[start Source data]

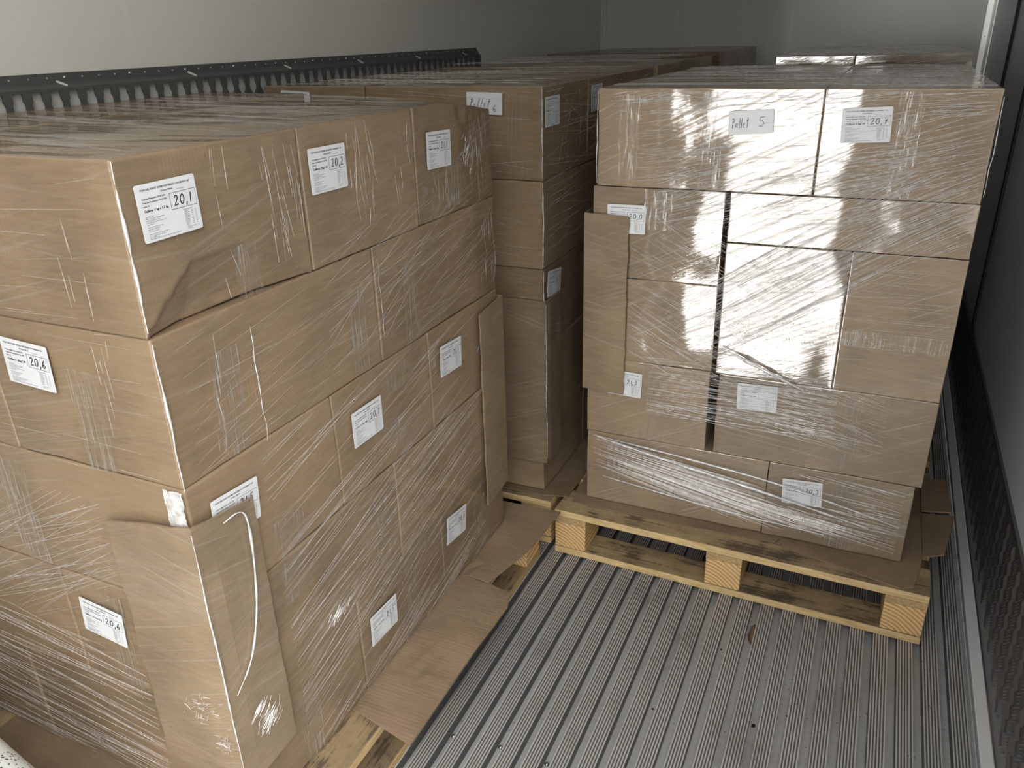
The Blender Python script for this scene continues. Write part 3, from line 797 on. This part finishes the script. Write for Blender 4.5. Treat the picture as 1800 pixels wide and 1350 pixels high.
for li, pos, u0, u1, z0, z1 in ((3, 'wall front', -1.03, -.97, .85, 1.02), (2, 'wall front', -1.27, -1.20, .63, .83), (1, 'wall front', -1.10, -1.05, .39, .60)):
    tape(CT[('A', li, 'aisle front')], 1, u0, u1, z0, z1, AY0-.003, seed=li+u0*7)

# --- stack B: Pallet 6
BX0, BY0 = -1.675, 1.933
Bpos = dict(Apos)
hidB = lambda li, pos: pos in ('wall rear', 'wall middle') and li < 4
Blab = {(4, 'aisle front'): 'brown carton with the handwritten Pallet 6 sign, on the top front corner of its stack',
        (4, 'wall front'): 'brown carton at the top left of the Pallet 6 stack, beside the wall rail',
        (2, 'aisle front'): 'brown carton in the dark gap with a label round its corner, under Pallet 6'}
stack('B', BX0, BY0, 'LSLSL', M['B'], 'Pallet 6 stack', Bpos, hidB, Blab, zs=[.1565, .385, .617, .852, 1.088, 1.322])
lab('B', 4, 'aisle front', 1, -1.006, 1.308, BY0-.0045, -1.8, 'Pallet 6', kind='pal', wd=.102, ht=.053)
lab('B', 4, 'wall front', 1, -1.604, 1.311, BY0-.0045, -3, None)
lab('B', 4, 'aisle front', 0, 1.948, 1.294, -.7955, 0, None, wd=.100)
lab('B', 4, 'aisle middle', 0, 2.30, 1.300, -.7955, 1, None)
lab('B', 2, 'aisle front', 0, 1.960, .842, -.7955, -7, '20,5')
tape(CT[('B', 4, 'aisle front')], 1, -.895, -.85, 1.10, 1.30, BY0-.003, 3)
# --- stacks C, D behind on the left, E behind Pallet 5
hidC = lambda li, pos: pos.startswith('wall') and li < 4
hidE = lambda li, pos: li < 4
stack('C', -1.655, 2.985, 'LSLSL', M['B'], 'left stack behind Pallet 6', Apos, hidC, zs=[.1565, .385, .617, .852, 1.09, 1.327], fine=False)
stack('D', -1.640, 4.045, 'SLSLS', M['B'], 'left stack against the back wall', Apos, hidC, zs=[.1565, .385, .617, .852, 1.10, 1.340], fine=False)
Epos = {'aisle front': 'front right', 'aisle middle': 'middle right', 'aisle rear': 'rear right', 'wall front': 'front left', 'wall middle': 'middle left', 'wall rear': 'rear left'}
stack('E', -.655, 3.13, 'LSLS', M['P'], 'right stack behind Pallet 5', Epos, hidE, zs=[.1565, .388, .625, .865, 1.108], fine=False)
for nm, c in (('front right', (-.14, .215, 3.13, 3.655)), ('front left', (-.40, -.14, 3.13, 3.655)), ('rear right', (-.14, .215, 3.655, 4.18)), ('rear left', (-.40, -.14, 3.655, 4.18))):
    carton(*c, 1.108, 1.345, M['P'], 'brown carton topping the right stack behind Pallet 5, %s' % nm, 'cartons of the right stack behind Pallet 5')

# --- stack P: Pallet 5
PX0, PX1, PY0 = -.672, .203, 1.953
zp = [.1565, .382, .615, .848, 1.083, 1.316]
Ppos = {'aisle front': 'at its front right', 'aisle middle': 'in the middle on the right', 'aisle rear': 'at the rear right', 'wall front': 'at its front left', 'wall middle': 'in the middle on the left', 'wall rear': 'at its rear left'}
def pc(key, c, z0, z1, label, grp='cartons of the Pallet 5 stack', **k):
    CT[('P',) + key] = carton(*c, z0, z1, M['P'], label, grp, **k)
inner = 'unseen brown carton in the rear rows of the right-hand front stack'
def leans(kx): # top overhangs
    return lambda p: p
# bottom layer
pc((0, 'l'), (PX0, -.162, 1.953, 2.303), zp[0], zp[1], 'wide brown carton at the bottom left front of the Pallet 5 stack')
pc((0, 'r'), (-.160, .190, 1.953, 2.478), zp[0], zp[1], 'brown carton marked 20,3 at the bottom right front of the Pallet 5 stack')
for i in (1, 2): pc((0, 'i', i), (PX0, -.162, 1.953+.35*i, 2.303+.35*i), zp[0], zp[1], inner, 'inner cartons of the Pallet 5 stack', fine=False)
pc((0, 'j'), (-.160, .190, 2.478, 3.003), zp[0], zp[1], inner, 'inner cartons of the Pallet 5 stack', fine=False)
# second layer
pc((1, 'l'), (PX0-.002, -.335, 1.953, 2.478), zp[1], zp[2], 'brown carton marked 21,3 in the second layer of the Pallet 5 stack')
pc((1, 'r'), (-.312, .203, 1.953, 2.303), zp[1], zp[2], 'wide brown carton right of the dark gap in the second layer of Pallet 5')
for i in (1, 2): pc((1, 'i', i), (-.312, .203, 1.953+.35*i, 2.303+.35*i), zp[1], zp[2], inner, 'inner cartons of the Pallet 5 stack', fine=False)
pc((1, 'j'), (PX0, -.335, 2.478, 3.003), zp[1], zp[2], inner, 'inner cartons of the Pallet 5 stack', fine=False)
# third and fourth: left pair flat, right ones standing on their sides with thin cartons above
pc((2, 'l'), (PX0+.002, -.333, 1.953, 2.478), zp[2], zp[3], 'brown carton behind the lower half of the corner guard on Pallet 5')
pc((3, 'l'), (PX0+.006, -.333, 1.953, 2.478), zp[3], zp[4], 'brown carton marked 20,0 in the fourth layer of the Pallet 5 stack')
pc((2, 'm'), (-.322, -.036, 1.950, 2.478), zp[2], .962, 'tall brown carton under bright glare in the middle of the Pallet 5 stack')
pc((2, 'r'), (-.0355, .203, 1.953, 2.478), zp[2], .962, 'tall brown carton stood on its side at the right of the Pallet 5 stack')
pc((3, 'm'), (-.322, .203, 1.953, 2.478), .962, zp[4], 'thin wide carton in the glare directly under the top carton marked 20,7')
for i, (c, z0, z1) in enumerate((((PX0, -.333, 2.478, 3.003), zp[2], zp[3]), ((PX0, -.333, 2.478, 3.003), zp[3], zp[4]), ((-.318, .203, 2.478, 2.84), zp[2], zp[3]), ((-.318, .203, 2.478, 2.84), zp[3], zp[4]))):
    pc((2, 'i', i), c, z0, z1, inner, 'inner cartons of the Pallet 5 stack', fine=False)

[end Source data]

### [What to work on]
Repeat the material above word for word and skip every image in it.

### [Answer in full]
The Blender Python script for this scene continues. Write part 3, from line 797 on. This part finishes the script. Write for Blender 4.5. Treat the picture as 1800 pixels wide and 1350 pixels high.
for li, pos, u0, u1, z0, z1 in ((3, 'wall front', -1.03, -.97, .85, 1.02), (2, 'wall front', -1.27, -1.20, .63, .83), (1, 'wall front', -1.10, -1.05, .39, .60)):
    tape(CT[('A', li, 'aisle front')], 1, u0, u1, z0, z1, AY0-.003, seed=li+u0*7)

# --- stack B: Pallet 6
BX0, BY0 = -1.675, 1.933
Bpos = dict(Apos)
hidB = lambda li, pos: pos in ('wall rear', 'wall middle') and li < 4
Blab = {(4, 'aisle front'): 'brown carton with the handwritten Pallet 6 sign, on the top front corner of its stack',
        (4, 'wall front'): 'brown carton at the top left of the Pallet 6 stack, beside the wall rail',
        (2, 'aisle front'): 'brown carton in the dark gap with a label round its corner, under Pallet 6'}
stack('B', BX0, BY0, 'LSLSL', M['B'], 'Pallet 6 stack', Bpos, hidB, Blab, zs=[.1565, .385, .617, .852, 1.088, 1.322])
lab('B', 4, 'aisle front', 1, -1.006, 1.308, BY0-.0045, -1.8, 'Pallet 6', kind='pal', wd=.102, ht=.053)
lab('B', 4, 'wall front', 1, -1.604, 1.311, BY0-.0045, -3, None)
lab('B', 4, 'aisle front', 0, 1.948, 1.294, -.7955, 0, None, wd=.100)
lab('B', 4, 'aisle middle', 0, 2.30, 1.300, -.7955, 1, None)
lab('B', 2, 'aisle front', 0, 1.960, .842, -.7955, -7, '20,5')
tape(CT[('B', 4, 'aisle front')], 1, -.895, -.85, 1.10, 1.30, BY0-.003, 3)
# --- stacks C, D behind on the left, E behind Pallet 5
hidC = lambda li, pos: pos.startswith('wall') and li < 4
hidE = lambda li, pos: li < 4
stack('C', -1.655, 2.985, 'LSLSL', M['B'], 'left stack behind Pallet 6', Apos, hidC, zs=[.1565, .385, .617, .852, 1.09, 1.327], fine=False)
stack('D', -1.640, 4.045, 'SLSLS', M['B'], 'left stack against the back wall', Apos, hidC, zs=[.1565, .385, .617, .852, 1.10, 1.340], fine=False)
Epos = {'aisle front': 'front right', 'aisle middle': 'middle right', 'aisle rear': 'rear right', 'wall front': 'front left', 'wall middle': 'middle left', 'wall rear': 'rear left'}
stack('E', -.655, 3.13, 'LSLS', M['P'], 'right stack behind Pallet 5', Epos, hidE, zs=[.1565, .388, .625, .865, 1.108], fine=False)
for nm, c in (('front right', (-.14, .215, 3.13, 3.655)), ('front left', (-.40, -.14, 3.13, 3.655)), ('rear right', (-.14, .215, 3.655, 4.18)), ('rear left', (-.40, -.14, 3.655, 4.18))):
    carton(*c, 1.108, 1.345, M['P'], 'brown carton topping the right stack behind Pallet 5, %s' % nm, 'cartons of the right stack behind Pallet 5')

# --- stack P: Pallet 5
PX0, PX1, PY0 = -.672, .203, 1.953
zp = [.1565, .382, .615, .848, 1.083, 1.316]
Ppos = {'aisle front': 'at its front right', 'aisle middle': 'in the middle on the right', 'aisle rear': 'at the rear right', 'wall front': 'at its front left', 'wall middle': 'in the middle on the left', 'wall rear': 'at its rear left'}
def pc(key, c, z0, z1, label, grp='cartons of the Pallet 5 stack', **k):
    CT[('P',) + key] = carton(*c, z0, z1, M['P'], label, grp, **k)
inner = 'unseen brown carton in the rear rows of the right-hand front stack'
def leans(kx): # top overhangs
    return lambda p: p
# bottom layer
pc((0, 'l'), (PX0, -.162, 1.953, 2.303), zp[0], zp[1], 'wide brown carton at the bottom left front of the Pallet 5 stack')
pc((0, 'r'), (-.160, .190, 1.953, 2.478), zp[0], zp[1], 'brown carton marked 20,3 at the bottom right front of the Pallet 5 stack')
for i in (1, 2): pc((0, 'i', i), (PX0, -.162, 1.953+.35*i, 2.303+.35*i), zp[0], zp[1], inner, 'inner cartons of the Pallet 5 stack', fine=False)
pc((0, 'j'), (-.160, .190, 2.478, 3.003), zp[0], zp[1], inner, 'inner cartons of the Pallet 5 stack', fine=False)
# second layer
pc((1, 'l'), (PX0-.002, -.335, 1.953, 2.478), zp[1], zp[2], 'brown carton marked 21,3 in the second layer of the Pallet 5 stack')
pc((1, 'r'), (-.312, .203, 1.953, 2.303), zp[1], zp[2], 'wide brown carton right of the dark gap in the second layer of Pallet 5')
for i in (1, 2): pc((1, 'i', i), (-.312, .203, 1.953+.35*i, 2.303+.35*i), zp[1], zp[2], inner, 'inner cartons of the Pallet 5 stack', fine=False)
pc((1, 'j'), (PX0, -.335, 2.478, 3.003), zp[1], zp[2], inner, 'inner cartons of the Pallet 5 stack', fine=False)
# third and fourth: left pair flat, right ones standing on their sides with thin cartons above
pc((2, 'l'), (PX0+.002, -.333, 1.953, 2.478), zp[2], zp[3], 'brown carton behind the lower half of the corner guard on Pallet 5')
pc((3, 'l'), (PX0+.006, -.333, 1.953, 2.478), zp[3], zp[4], 'brown carton marked 20,0 in the fourth layer of the Pallet 5 stack')
pc((2, 'm'), (-.322, -.036, 1.950, 2.478), zp[2], .962, 'tall brown carton under bright glare in the middle of the Pallet 5 stack')
pc((2, 'r'), (-.0355, .203, 1.953, 2.478), zp[2], .962, 'tall brown carton stood on its side at the right of the Pallet 5 stack')
pc((3, 'm'), (-.322, .203, 1.953, 2.478), .962, zp[4], 'thin wide carton in the glare directly under the top carton marked 20,7')
for i, (c, z0, z1) in enumerate((((PX0, -.333, 2.478, 3.003), zp[2], zp[3]), ((PX0, -.333, 2.478, 3.003), zp[3], zp[4]), ((-.318, .203, 2.478, 2.84), zp[2], zp[3]), ((-.318, .203, 2.478, 2.84), zp[3], zp[4]))):
    pc((2, 'i', i), c, z0, z1, inner, 'inner cartons of the Pallet 5 stack', fine=False)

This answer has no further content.